Как видим, несмотря на очевидные различия в представлениях Мура и Лермонтова о литературном творчестве, русский поэт высоко ценил лирические произведения предшественника, в особенности цикл "Ирландских мелодий". Посредством рецепции художественных находок Мура Лермонтов вносил в свои произведения новые мотивы, предлагал новые трактовки хорошо знакомых тем, расширял возможности языка и стиля.
II
В 1975 г. Ю.Д.Левин обратил внимание на описание любовных похождений Юрия в ХIХ главе лермонтовского романа «<Вадим>» (1832–1834), завершающееся суровым, но закономерным финалом: «…что ему осталось от всего этого? – воспоминания? – да, но какие? горькие, обманчивые, подобно плодам, растущим на берегах Мертвого моря, которые, блистая румяной корою, таят под нею пепел, сухой горячий пепел!» (т.4, с.225). Уподобление героя «плодам, растущим на берегах Мертвого моря», не было творческой находкой юного Лермонтова, а заимствовалось из третьей части поэмы Томаса Мура «Лалла Рук» «Огнепоклонники» («The Fireworshippers»), где, проклиная изменника-раба, предавшего доблестных мужей, поэт сулит ему жизнь, полную ускользающих, тленных радостей: «With joys, that vanish while he sips, // Like Dead Sea fruits, that tempt the eye, // But turn to ashes on the lips!» (T.Moore)36 – «С радостями, которые исчезают, когда он пьет их, // Подобно плодам Мертвого моря, которые соблазняют глаз, // Но обращаются в пепел на устах!» (подстрочный перевод)37. Определенное влияние первой части поэмы «Лалла Рук» «Покровенный пророк Хорасана» можно видеть в самом образе лермонтовского Вадима, в котором решается проблема сочетания природного уродства и мнимого благообразия. Следует признать, что подобная акцентировка образа характерна только для раннего Лермонтова, – впоследствии поэт переосмысливает «трагический исход власти демагогии над простодушием», трансформирует образ лжепророка и фанатически преданной ему толпы38.

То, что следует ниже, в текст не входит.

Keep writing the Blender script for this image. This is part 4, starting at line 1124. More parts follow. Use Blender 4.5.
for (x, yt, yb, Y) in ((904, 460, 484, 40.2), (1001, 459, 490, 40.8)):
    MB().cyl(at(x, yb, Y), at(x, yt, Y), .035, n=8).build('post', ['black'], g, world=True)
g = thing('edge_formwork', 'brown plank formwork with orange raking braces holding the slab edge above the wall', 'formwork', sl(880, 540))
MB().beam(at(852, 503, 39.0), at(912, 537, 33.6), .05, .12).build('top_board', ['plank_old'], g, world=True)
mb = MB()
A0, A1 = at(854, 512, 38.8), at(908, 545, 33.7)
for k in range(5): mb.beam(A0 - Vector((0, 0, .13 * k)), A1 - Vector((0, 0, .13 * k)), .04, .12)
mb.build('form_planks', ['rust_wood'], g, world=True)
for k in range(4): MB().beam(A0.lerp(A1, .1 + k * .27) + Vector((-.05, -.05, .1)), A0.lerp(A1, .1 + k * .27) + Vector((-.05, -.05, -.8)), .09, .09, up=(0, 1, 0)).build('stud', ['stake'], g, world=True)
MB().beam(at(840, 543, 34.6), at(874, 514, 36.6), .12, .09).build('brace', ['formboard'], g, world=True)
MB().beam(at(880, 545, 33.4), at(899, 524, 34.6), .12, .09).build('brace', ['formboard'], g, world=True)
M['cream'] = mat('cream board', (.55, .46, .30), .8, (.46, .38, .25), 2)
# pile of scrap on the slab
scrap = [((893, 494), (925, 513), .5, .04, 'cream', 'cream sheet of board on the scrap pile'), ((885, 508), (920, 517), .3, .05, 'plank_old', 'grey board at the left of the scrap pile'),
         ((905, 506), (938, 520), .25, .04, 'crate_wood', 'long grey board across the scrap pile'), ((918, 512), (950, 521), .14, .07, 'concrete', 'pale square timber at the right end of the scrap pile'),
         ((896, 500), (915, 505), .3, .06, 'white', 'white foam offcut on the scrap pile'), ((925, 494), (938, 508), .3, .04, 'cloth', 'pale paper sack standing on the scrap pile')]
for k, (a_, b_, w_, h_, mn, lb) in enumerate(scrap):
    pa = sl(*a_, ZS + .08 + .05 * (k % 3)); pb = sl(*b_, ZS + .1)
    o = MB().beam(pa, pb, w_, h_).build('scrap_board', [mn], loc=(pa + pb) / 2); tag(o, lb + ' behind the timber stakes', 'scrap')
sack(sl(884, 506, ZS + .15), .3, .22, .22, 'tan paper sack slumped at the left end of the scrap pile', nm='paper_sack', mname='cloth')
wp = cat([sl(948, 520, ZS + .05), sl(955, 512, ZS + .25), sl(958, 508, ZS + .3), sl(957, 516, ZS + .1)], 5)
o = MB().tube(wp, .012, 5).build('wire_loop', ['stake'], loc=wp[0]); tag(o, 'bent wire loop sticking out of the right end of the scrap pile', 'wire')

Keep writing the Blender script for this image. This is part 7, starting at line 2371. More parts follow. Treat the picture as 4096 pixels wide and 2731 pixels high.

Другим примером влияния поэмы Томаса Мура "Лалла Рук" на творчество Лермонтова можно считать обращение последнего к символическому образу пери в ХХIV строфе первой части поэмы ("восточной повести") "Измаил-Бей" (1832) при описании впечатления, которое произвела на пришельца первая встреча с Зарой: "Пред ним, под видом девы гор, // Создание земли и рая, // Стояла пери молодая!" (т.2, с.245). Словно боясь утратить удачно найденное поэтическое определение, в самом начале ХХVI строфы первой части поэмы Лермонтов вновь сравнивает "гордую и простую" Зару, стоявшую у огня, с пери: "Нежна – как пери молодая, // Создание земли и рая, // Мила – как нам в краю чужом // Меж звуков языка чужого // Знакомый звук, родных два слова!" (т.2, с.246). Символический образ пери возникает в относящихся к 1838 г. шестой и седьмой редакциях лермонтовского "Демона" при описании умершей Тамары: "Как пери спящая мила, // Она в гробу своем лежала, // Белей и чище покрывала // Был томный цвет ее чела" (т.2, с.72, 516).